Позже, уже на закате дней, Грулев признается: «Самое важное, что старательно и неусыпно держал всегда под светом моей совести, – это было то, что по мере сил я боролся, пассивно или активно, против несправедливых обвинений и гонений на евреев. Следуя вот в этих случаях «голосу крови» и велениям сердца, я в то же время видел в такой борьбе сокровенное и разумное служение России, моей Родине, по долгу совести и принятой присяги». Как видно, наш герой всемерно пытался соединить в своей жизни то, что нынешним националистам-почвенникам кажется несоединимым: беззаветный российский патриотизм и заботу о судьбе евреев.
Юнкерское училище Михаил называл «колыбелью главной массы нашего офицерства» и учился в нем блистательно. Овладевая специальными предметами и навыками боевой подготовки, он штудирует бездну военной и исторической литературы, не вылезая из училищной библиотеки. Не оставляет он и занятия литературой – перевел с немецкого пьесу Ф. Шиллера «Племянник – дядя» (переделку французской комедии Л-Б. Пикара), которая была поставлена в Офицерском собрании и имела успех. Тогда же проявились его аналитические способности и талант журналиста. Написанную им статью о походе в Индию напечатала в 1880 году авторитетная либеральная газета «Голос», причем как передовую, что для начинающего военного историка и литератора было большой честью. Позднее он опубликует много статей в «Русском инвалиде», «Военном сборнике», «Историческом вестнике», «Русской старине» и т. д. Но нельзя не сказать и о том, что тогда же, будучи юнкером училища, Михаил стал невольным свидетелем еврейского погрома в Варшаве. Потрясенный увиденным, он в сердцах выхватил винтовку и бросился защищать евреев и призывать их к самообороне, не думая о последствиях.
М. Грулев. «В штабах и на полях Дальнего Востока»
В 1882 году Грулев был выпущен из училища прапорщиком в Красноярский полк. Условия жизни в сырой казарме, подобной склепу, отнюдь не вдохновляли, однако настроение нашего героя было радужным и приподнятым. «Что все эти невзгоды по сравнению с занявшейся зарей новой жизни, со всеми ее заманчивыми перспективами! – восклицал он. – Да есть ли предел фантастическим грезам, куда юного прапорщика уносит его душевное ликование в первые дни, когда он наденет офицерские эполеты?
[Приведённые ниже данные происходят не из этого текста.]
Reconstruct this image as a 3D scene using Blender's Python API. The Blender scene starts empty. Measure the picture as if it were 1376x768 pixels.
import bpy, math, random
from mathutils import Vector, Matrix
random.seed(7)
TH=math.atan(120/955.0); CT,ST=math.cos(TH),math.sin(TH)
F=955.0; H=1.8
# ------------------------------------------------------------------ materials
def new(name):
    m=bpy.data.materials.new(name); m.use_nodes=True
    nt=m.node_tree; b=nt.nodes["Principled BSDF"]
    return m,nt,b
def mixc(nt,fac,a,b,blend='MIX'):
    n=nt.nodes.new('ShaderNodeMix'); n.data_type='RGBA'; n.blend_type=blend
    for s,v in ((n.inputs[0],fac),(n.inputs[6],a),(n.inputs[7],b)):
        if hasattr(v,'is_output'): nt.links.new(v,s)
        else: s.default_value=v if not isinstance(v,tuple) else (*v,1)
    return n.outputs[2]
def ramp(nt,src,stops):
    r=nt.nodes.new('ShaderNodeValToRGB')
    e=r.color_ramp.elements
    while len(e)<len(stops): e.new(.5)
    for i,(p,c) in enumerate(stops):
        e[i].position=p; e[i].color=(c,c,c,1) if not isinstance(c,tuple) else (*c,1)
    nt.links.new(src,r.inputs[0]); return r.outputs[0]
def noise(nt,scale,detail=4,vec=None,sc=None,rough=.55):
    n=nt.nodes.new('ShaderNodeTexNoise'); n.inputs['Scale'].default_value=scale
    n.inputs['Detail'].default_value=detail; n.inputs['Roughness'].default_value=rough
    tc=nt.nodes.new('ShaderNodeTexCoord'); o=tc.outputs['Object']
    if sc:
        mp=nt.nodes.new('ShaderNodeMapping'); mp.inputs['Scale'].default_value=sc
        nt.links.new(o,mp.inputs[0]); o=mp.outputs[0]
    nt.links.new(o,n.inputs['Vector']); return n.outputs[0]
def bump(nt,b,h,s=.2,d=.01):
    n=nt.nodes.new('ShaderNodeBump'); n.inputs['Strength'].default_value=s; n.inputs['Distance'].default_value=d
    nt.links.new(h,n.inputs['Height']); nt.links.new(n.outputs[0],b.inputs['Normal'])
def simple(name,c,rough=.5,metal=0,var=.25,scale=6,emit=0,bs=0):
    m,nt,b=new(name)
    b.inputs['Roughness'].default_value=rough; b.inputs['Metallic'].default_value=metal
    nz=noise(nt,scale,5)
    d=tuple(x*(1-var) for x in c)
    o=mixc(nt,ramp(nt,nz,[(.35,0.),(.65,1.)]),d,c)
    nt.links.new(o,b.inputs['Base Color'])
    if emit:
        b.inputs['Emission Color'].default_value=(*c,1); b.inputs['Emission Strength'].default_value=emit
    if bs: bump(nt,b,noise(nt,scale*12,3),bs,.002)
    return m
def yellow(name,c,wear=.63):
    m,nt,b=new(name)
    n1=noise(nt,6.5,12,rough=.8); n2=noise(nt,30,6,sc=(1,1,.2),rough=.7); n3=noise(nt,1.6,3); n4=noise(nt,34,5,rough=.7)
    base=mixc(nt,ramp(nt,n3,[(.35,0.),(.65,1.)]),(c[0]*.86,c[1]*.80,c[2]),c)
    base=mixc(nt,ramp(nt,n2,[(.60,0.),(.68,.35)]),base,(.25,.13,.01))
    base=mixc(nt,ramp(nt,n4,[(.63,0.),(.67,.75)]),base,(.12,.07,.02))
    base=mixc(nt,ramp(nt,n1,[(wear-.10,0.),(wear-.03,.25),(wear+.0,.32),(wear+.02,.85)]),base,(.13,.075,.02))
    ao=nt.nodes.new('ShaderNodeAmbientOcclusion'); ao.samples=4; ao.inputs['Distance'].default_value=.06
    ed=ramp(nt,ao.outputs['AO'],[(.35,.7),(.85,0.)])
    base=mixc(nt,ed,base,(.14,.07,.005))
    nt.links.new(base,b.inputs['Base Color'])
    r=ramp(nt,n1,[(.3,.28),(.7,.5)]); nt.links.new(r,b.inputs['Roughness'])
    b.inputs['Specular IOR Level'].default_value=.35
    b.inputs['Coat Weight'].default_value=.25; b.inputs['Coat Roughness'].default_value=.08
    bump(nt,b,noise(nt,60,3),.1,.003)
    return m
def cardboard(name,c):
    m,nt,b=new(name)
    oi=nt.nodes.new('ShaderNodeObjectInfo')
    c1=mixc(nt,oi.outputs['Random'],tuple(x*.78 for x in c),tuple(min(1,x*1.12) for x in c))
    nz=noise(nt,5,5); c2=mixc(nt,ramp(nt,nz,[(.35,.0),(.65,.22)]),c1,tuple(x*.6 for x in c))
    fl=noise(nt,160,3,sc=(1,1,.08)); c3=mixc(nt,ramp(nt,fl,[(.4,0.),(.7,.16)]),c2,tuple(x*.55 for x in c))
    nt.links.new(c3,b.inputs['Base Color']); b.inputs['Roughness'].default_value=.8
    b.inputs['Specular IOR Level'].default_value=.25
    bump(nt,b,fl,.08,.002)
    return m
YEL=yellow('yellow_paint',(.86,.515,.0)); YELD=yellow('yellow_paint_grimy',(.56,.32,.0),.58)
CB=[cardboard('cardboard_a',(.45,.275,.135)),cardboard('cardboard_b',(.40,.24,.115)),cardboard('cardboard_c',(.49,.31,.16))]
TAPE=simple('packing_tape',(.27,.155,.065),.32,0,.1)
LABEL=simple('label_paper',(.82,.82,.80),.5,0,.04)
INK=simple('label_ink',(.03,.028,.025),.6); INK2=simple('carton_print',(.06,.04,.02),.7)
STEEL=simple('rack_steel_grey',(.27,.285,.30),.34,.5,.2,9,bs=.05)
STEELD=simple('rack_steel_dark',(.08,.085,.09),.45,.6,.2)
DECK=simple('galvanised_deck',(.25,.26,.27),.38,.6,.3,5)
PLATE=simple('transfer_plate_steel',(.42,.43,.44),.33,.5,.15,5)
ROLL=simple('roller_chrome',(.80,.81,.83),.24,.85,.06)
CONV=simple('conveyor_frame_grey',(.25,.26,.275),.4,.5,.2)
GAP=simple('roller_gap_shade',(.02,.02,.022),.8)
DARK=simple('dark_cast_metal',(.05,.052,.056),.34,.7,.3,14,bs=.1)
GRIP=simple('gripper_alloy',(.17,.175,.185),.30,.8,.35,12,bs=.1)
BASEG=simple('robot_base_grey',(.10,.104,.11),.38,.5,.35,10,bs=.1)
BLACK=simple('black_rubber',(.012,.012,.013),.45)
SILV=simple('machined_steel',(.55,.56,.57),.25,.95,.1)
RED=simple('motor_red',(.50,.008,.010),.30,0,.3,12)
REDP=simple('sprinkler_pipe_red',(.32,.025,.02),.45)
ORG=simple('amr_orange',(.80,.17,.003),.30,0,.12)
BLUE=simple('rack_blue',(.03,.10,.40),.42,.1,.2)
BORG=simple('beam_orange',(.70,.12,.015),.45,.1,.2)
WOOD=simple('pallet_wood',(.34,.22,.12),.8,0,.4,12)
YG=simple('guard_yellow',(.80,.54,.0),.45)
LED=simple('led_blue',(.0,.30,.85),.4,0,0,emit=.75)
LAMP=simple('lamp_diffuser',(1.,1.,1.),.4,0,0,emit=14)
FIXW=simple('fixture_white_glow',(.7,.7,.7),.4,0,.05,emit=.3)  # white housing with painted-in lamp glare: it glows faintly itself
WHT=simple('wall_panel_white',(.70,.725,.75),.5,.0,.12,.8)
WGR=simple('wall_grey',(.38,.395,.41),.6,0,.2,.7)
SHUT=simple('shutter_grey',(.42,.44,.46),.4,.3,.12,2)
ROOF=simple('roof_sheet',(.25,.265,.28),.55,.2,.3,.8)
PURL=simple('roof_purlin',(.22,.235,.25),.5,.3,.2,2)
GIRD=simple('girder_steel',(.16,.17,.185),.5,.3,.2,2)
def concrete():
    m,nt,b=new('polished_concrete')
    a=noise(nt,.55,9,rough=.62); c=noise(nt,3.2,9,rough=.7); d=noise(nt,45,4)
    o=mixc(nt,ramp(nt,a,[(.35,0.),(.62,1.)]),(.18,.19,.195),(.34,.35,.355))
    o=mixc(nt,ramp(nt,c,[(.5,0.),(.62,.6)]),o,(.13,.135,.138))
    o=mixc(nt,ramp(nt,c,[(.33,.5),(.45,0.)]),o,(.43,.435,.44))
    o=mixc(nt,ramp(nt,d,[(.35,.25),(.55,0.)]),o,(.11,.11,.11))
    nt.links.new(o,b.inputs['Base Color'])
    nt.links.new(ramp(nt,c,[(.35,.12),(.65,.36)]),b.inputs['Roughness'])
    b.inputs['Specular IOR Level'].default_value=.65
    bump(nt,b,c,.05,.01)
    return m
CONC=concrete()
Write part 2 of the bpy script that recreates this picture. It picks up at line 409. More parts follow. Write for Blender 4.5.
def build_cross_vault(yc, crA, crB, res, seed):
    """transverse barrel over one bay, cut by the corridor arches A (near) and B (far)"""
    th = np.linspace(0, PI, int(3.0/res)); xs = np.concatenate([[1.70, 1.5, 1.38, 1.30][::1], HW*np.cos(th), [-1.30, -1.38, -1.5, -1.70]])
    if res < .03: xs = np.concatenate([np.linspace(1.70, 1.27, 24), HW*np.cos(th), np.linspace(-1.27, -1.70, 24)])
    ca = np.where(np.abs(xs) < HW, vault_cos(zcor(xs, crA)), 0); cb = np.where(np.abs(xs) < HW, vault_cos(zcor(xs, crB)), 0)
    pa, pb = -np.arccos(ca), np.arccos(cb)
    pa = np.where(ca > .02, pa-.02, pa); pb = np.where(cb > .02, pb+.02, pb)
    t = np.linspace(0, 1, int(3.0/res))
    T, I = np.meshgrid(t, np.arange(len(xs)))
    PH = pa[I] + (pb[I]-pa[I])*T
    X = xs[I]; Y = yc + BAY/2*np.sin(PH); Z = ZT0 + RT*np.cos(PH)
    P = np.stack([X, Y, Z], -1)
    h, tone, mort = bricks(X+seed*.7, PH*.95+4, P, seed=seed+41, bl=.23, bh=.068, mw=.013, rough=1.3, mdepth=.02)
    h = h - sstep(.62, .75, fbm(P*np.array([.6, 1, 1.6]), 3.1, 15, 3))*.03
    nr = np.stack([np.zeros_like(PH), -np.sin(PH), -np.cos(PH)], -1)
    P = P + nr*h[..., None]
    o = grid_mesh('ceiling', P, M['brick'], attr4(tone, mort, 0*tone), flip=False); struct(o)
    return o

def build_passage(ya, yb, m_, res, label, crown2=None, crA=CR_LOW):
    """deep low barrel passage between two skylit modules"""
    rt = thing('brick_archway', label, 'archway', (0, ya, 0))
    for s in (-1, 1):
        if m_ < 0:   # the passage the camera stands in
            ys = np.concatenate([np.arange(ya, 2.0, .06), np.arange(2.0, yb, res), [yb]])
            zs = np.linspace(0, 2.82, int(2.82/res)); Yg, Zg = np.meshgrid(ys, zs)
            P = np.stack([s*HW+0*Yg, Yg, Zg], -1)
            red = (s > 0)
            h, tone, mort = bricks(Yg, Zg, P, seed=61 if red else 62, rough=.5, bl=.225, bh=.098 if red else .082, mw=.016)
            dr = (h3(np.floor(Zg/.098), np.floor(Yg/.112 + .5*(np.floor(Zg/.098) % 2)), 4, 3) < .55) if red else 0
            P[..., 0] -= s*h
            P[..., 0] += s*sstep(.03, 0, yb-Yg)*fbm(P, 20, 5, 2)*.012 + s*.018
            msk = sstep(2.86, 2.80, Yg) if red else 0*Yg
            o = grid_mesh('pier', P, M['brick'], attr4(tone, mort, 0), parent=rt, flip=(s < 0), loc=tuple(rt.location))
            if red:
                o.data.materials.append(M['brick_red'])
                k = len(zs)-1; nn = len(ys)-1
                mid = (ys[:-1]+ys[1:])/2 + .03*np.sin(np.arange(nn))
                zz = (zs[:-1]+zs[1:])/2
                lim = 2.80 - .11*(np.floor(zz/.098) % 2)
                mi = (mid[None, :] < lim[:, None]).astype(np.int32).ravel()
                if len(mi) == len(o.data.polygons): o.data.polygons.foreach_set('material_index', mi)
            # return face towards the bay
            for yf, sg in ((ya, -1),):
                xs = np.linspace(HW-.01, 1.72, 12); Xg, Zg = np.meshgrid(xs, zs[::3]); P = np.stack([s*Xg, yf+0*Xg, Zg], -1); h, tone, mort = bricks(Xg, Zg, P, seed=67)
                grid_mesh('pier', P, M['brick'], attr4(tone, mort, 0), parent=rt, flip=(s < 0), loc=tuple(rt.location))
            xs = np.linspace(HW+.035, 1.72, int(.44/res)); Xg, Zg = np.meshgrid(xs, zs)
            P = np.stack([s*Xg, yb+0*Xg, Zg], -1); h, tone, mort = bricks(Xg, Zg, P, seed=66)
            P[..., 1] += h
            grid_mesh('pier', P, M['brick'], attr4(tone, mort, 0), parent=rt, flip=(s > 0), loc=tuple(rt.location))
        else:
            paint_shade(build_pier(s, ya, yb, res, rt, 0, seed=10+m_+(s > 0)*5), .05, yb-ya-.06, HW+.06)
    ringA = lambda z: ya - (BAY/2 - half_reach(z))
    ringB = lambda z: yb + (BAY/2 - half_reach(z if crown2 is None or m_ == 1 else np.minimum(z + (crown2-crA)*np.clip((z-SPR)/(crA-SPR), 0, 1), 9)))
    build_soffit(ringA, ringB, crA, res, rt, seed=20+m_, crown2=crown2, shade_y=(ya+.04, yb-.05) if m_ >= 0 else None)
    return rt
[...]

Что по сравнению с весенним трепетом души все эти преходящие неудобства житейские!» И прапорщик Грулев по собственному почину обучает нижних чинов грамоте, но вскоре полковой командир сие нещадно пресекает. А все потому, что в годы наступившей тогда реакции на грамотность в войсках начальство смотрело чуть ли не как на родоначальницу вольнодумства. «Поощрялись только праздность, безделье, даже пьянство, – сетовал Михаил, – а всякая наклонность к серьезному отношению к жизни и службе в лучшем случае высмеивалась товарищами, а в худшем – привлекала подозрительность начальства». А сколько подтруниваний и зубоскальства пришлось вынести Грулеву когда сослуживцы узнали, что он готовится к экзаменам в Академию Генерального штаба!
Через три года строевой службы он, по счастью, в Академию поступил и учился в ней весьма успешно. К чести Михаила, он, в отличие от других учащихся еврейского происхождения, никогда не скрывал свои национальные корни; напротив, голос крови иногда одушевлял его действия, заглушая подчас голос разума. Такая неосторожность могла самым пагубным образом отразиться на его карьере. Так, он вступается за свою родственницу, студентку Петербургской консерватории, которую как еврейку грозятся выслать вон из столицы. И ведь не побоялся он пойти на прием к самому градоначальнику фон Валю, отъявленному юдофобу, которому так прямо и сказал, что ходатайствует о своей родственнице. Хорошо еще, что фон Валь, увидев перед собой бравого офицера, Грулеву не поверил, а игриво ему подмигнул: «Понимаем, с какой стороны «молодая жидовочка» приходится родственницей молодому офицеру. Что ж, пожалуй, так и быть, оставляю вам вашу «родственницу».